=== RECORDED DATA ===
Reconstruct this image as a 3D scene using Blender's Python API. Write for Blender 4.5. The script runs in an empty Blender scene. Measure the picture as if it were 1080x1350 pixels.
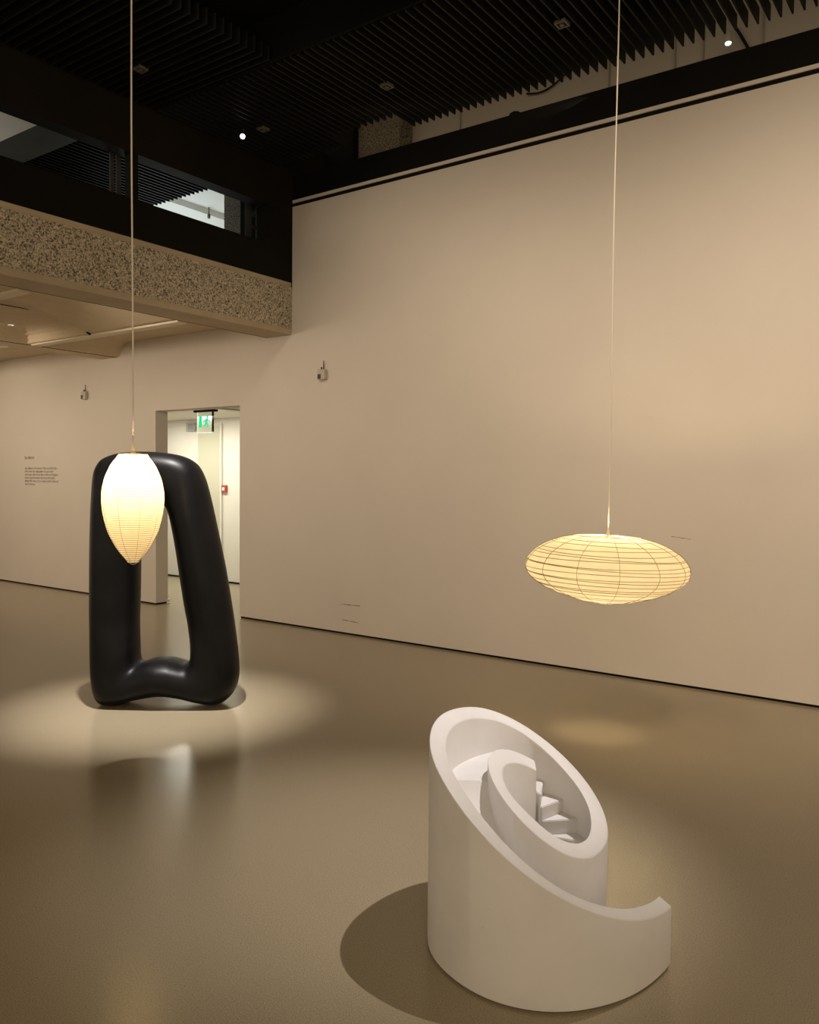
import bpy, bmesh, math, random
from mathutils import Vector, Matrix
random.seed(7)
S = bpy.context.scene
COL = S.collection
PI = math.pi

# ------------------------------------------------------------------ helpers
def link(o):
    COL.objects.link(o)
    return o

def tag(o, label=None, cat=None, group=None, kind=None):
    if label: o['label'] = label
    if cat: o['category'] = cat
    if group: o['group'] = group
    if kind: o['kind'] = kind
    return o

def empty(name, loc, rot=(0, 0, 0)):
    o = link(bpy.data.objects.new(name, None))
    o.location = loc
    o.rotation_euler = rot
    o.empty_display_size = 0.05
    return o

def obj(name, bm, mat, parent=None, smooth=False, angle=None):
    me = bpy.data.meshes.new(name)
    bmesh.ops.recalc_face_normals(bm, faces=bm.faces[:])
    bm.to_mesh(me)
    bm.free()
    for m in (mat if isinstance(mat, (list, tuple)) else [mat]):
        me.materials.append(m)
    if smooth:
        for p in me.polygons:
            p.use_smooth = True
        if angle is not None:
            try:
                me.set_sharp_from_angle(angle=angle)
            except Exception:
                pass
    o = link(bpy.data.objects.new(name, me))
    if parent:
        o.parent = parent
    return o

def box(bm, a, b, bevel=0.0):
    x0, y0, z0 = [min(a[i], b[i]) for i in range(3)]
    x1, y1, z1 = [max(a[i], b[i]) for i in range(3)]
    vs = [bm.verts.new(p) for p in ((x0, y0, z0), (x1, y0, z0), (x1, y1, z0), (x0, y1, z0),
                                    (x0, y0, z1), (x1, y0, z1), (x1, y1, z1), (x0, y1, z1))]
    fs = [bm.faces.new([vs[i] for i in f]) for f in
          ((3, 2, 1, 0), (4, 5, 6, 7), (0, 1, 5, 4), (1, 2, 6, 5), (2, 3, 7, 6), (3, 0, 4, 7))]
    if bevel:
        es = list({e for f in fs for e in f.edges})
        bmesh.ops.bevel(bm, geom=es, offset=bevel, segments=2, affect='EDGES', profile=0.5)
    return fs

def boxes(*items, bevel=0.0):
    bm = bmesh.new()
    for a, b in items:
        box(bm, a, b, bevel)
    return bm

def tube(bm, pts, r, seg=8, closed=False, caps=True):
    pts = [Vector(p) for p in pts]
    n = len(pts)
    rings = []
    up = Vector((0, 0, 1))
    for i, p in enumerate(pts):
        if closed:
            t = pts[(i + 1) % n] - pts[i - 1]
        else:
            t = pts[min(i + 1, n - 1)] - pts[max(i - 1, 0)]
        t.normalize()
        a = t.cross(up)
        if a.length < 1e-3:
            a = t.cross(Vector((1, 0, 0)))
        a.normalize()
        b = a.cross(t)
        rr = r[i] if isinstance(r, (list, tuple)) else r
        rings.append([bm.verts.new(p + (a * math.cos(2 * PI * k / seg) + b * math.sin(2 * PI * k / seg)) * rr) for k in range(seg)])
    m = n if closed else n - 1
    for i in range(m):
        A, B = rings[i], rings[(i + 1) % n]
        for k in range(seg):
            bm.faces.new((A[k], A[(k + 1) % seg], B[(k + 1) % seg], B[k]))
    if caps and not closed:
        bm.faces.new(rings[0][::-1])
        bm.faces.new(rings[-1])
    return bm

def lathe(bm, prof, seg=48, cap0=False, cap1=False, c=(0, 0, 0)):
    rings = []
    for r, z in prof:
        rings.append([bm.verts.new((c[0] + r * math.cos(2 * PI * k / seg), c[1] + r * math.sin(2 * PI * k / seg), c[2] + z)) for k in range(seg)])
    for A, B in zip(rings, rings[1:]):
        for k in range(seg):
            bm.faces.new((A[k], A[(k + 1) % seg], B[(k + 1) % seg], B[k]))
    if cap0: bm.faces.new(rings[0][::-1])
    if cap1: bm.faces.new(rings[-1])
    return bm

def prism(bm, poly, z0, z1):
    lo = [bm.verts.new((x, y, z0)) for x, y in poly]
    hi = [bm.verts.new((x, y, z1)) for x, y in poly]
    n = len(poly)
    bm.faces.new(lo[::-1])
    bm.faces.new(hi)
    for i in range(n):
        bm.faces.new((lo[i], lo[(i + 1) % n], hi[(i + 1) % n], hi[i]))
    return bm

def lerp_table(tab, u):
    if u <= tab[0][0]: return tab[0][1]
    for (a, va), (b, vb) in zip(tab, tab[1:]):
        if u <= b:
            return va + (vb - va) * (u - a) / (b - a)
    return tab[-1][1]

def smooth_table(tab, u, w=9.0):
    s = t = 0.0
    for k in range(-6, 7):
        g = math.exp(-0.5 * (k / 2.6) ** 2)
        s += g * lerp_table(tab, u + k * w / 3.0)
        t += g
    return s / t

# ---------------------------------------------------------------- materials
def srgb(r, g, b):
    f = lambda c: (c / 255 / 12.92) if c / 255 <= 0.04045 else ((c / 255 + 0.055) / 1.055) ** 2.4
    return (f(r), f(g), f(b), 1)

def mat(name, col, rough=0.6, spec=0.5, metal=0.0):
    m = bpy.data.materials.new(name)
    m.use_nodes = True
    b = m.node_tree.nodes['Principled BSDF']
    b.inputs['Base Color'].default_value = (*col[:3], 1)
    b.inputs['Roughness'].default_value = rough
    b.inputs['Specular IOR Level'].default_value = spec
    b.inputs['Metallic'].default_value = metal
    return m

def nodes(m):
    nt = m.node_tree
    return nt, nt.nodes['Principled BSDF'], nt.nodes, nt.links

def coords(nt, kind='Object', scale=(1, 1, 1)):
    tc = nt.nodes.new('ShaderNodeTexCoord')
    mp = nt.nodes.new('ShaderNodeMapping')
    mp.inputs['Scale'].default_value = scale
    nt.links.new(tc.outputs[kind], mp.inputs['Vector'])
    return mp.outputs['Vector']

def noise(nt, vec, scale, detail=4, rough=0.5):
    n = nt.nodes.new('ShaderNodeTexNoise')
    n.inputs['Scale'].default_value = scale
    n.inputs['Detail'].default_value = detail
    n.inputs['Roughness'].default_value = rough
    nt.links.new(vec, n.inputs['Vector'])
    return n.outputs['Fac']

def ramp(nt, fac, stops):
    r = nt.nodes.new('ShaderNodeValToRGB')
    el = r.color_ramp.elements
    while len(el) < len(stops):
        el.new(0.5)
    for e, (p, c) in zip(el, stops):
        e.position = p
        e.color = (*c[:3], 1)
    nt.links.new(fac, r.inputs['Fac'])
    return r.outputs['Color']

def bump(nt, h, bsdf, strength, dist):
    b = nt.nodes.new('ShaderNodeBump')
    b.inputs['Strength'].default_value = strength
    b.inputs['Distance'].default_value = dist
    nt.links.new(h, b.inputs['Height'])
    nt.links.new(b.outputs['Normal'], bsdf.inputs['Normal'])

def emit(name, col, strength):
    m = bpy.data.materials.new(name)
    m.use_nodes = True
    nt = m.node_tree
    nt.nodes.remove(nt.nodes['Principled BSDF'])
    e = nt.nodes.new('ShaderNodeEmission')
    e.inputs['Color'].default_value = (*col[:3], 1)
    e.inputs['Strength'].default_value = strength
    nt.links.new(e.outputs[0], nt.nodes['Material Output'].inputs['Surface'])
    return m

# painted plaster wall
M_wall = mat('wall_paint', (0.62, 0.555, 0.48), 0.75, 0.25)
nt, b, N, L = nodes(M_wall)
v = coords(nt)
L.new(ramp(nt, noise(nt, v, 1.3, 3), [(0.3, (0.66, 0.60, 0.535)), (0.7, (0.69, 0.63, 0.56))]), b.inputs['Base Color'])
bump(nt, noise(nt, v, 160, 2), b, 0.08, 0.002)
M_wallpale = mat('corridor_paint', (0.74, 0.71, 0.64), 0.75, 0.25)
nt, b, N, L = nodes(M_wallpale)
v = coords(nt)
L.new(ramp(nt, noise(nt, v, 1.1, 3), [(0.3, (0.72, 0.69, 0.62)), (0.7, (0.76, 0.73, 0.66))]), b.inputs['Base Color'])
M_doorleaf = mat('door_paint', (0.56, 0.54, 0.42), 0.6, 0.3)
M_whiteceil = mat('white_ceiling_paint', (0.70, 0.72, 0.71), 0.8, 0.2)
M_scuff = mat('scuff_dirt', (0.24, 0.18, 0.12), 0.9, 0.1)

# polished concrete floor
M_floor = mat('polished_concrete', (0.2, 0.17, 0.12), 0.3, 0.5)
nt, b, N, L = nodes(M_floor)
v = coords(nt)
base = ramp(nt, noise(nt, v, 0.9, 5), [(0.3, (0.325, 0.272, 0.178)), (0.7, (0.342, 0.286, 0.19))])
spk = ramp(nt, noise(nt, v, 230, 2, 0.7), [(0.34, (0.5, 0.5, 0.5)), (0.48, (1, 1, 1)), (0.62, (1.0, 1.0, 1.0)), (0.72, (2.0, 1.95, 1.85))])
mx = N.new('ShaderNodeMixRGB'); mx.blend_type = 'MULTIPLY'; mx.inputs['Fac'].default_value = 0.75
L.new(base, mx.inputs['Color1']); L.new(spk, mx.inputs['Color2'])
L.new(mx.outputs['Color'], b.inputs['Base Color'])
L.new(ramp(nt, noise(nt, v, 2.2, 4), [(0.2, (0.20,) * 3), (0.8, (0.225,) * 3)]), b.inputs['Roughness'])
bump(nt, noise(nt, v, 260, 2), b, 0.05, 0.0006)

# white statuary marble
M_marble = mat('white_marble', (0.80, 0.775, 0.75), 0.5, 0.35)
nt, b, N, L = nodes(M_marble)
v = coords(nt)
veins = ramp(nt, noise(nt, v, 4.5, 8, 0.6), [(0.3, (0.68, 0.657, 0.64)), (0.55, (0.73, 0.71, 0.695)), (0.75, (0.71, 0.695, 0.68))])
pits = ramp(nt, noise(nt, v, 38, 2, 0.4), [(0.0, (0.62, 0.56, 0.5)), (0.19, (0.75, 0.71, 0.67)), (0.235, (1, 1, 1))])
mx = N.new('ShaderNodeMixRGB'); mx.blend_type = 'MULTIPLY'; mx.inputs['Fac'].default_value = 0.8
L.new(veins, mx.inputs['Color1']); L.new(pits, mx.inputs['Color2'])
L.new(mx.outputs['Color'], b.inputs['Base Color'])
b.inputs['Subsurface Weight'].default_value = 0.0
bump(nt, noise(nt, v, 120, 3), b, 0.05, 0.002)

# black basalt
M_basalt = mat('black_basalt', (0.012, 0.012, 0.014), 0.32, 0.16)
nt, b, N, L = nodes(M_basalt)
v = coords(nt)
L.new(ramp(nt, noise(nt, v, 5, 6), [(0.3, (0.0048, 0.0048, 0.0054)), (0.7, (0.0085, 0.0082, 0.009))]), b.inputs['Base Color'])
L.new(ramp(nt, noise(nt, v, 9, 4), [(0.3, (0.36,) * 3), (0.7, (0.42,) * 3)]), b.inputs['Roughness'])
bump(nt, noise(nt, v, 90, 3), b, 0.04, 0.003)

# bush hammered concrete
def concrete(name, k=1.0):
    m = mat(name, (0.17, 0.115, 0.06), 0.9, 0.2)
    nt, b, N, L = nodes(m)
    v = coords(nt)
    vo = N.new('ShaderNodeTexVoronoi'); vo.inputs['Scale'].default_value = 70
    warp = N.new('ShaderNodeVectorMath'); warp.operation = 'ADD'
    nz = N.new('ShaderNodeTexNoise'); nz.inputs['Scale'].default_value = 60; nz.inputs['Detail'].default_value = 3
    L.new(v, nz.inputs['Vector'])
    sc = N.new('ShaderNodeVectorMath'); sc.operation = 'SCALE'; sc.inputs['Scale'].default_value = 0.03
    L.new(nz.outputs['Color'], sc.inputs[0]); L.new(v, warp.inputs[0]); L.new(sc.outputs[0], warp.inputs[1])
    L.new(warp.outputs[0], vo.inputs['Vector'])
    n1 = noise(nt, warp.outputs[0], 70, 4, 0.6)
    col = ramp(nt, n1, [(0.38, (0.06 * k, 0.052 * k, 0.038 * k)), (0.455, (0.38 * k, 0.325 * k, 0.24 * k)), (0.56, (0.62 * k, 0.54 * k, 0.41 * k)), (0.70, (0.82 * k, 0.73 * k, 0.58 * k))])
    L.new(col, b.inputs['Base Color'])
    ad = N.new('ShaderNodeMath'); ad.operation = 'ADD'
    L.new(n1, ad.inputs[0]); L.new(vo.outputs['Distance'], ad.inputs[1])
    bump(nt, ad.outputs[0], b, 0.9, 0.016)
    return m
M_concrete = concrete('bush_hammered_concrete', 1.18)
M_concrete_far = concrete('hammered_column_concrete', 0.36)
def smooth_conc(name, c0, c1):
    m = mat(name, c0, 0.8, 0.25)
    nt, b, N, L = nodes(m)
    v = coords(nt)
    L.new(ramp(nt, noise(nt, v, 2.5, 6, 0.6), [(0.3, c0), (0.7, c1)]), b.inputs['Base Color'])
    bump(nt, noise(nt, v, 40, 4), b, 0.15, 0.004)
    return m
M_smooth = smooth_conc('smooth_concrete', (0.60, 0.49, 0.345), (0.68, 0.565, 0.41))
M_lip = smooth_conc('trowelled_concrete_edge', (0.42, 0.345, 0.24), (0.50, 0.415, 0.30))
M_track = mat('pale_track', (0.74, 0.65, 0.50), 0.5, 0.3)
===
> OBJECTIVE
From the listing above, copy every line that holds the string "scene".

> WRITTEN SOLUTION
Reconstruct this image as a 3D scene using Blender's Python API. Write for Blender 4.5. The script runs in an empty Blender scene. Measure the picture as if it were 1080x1350 pixels.
S = bpy.context.scene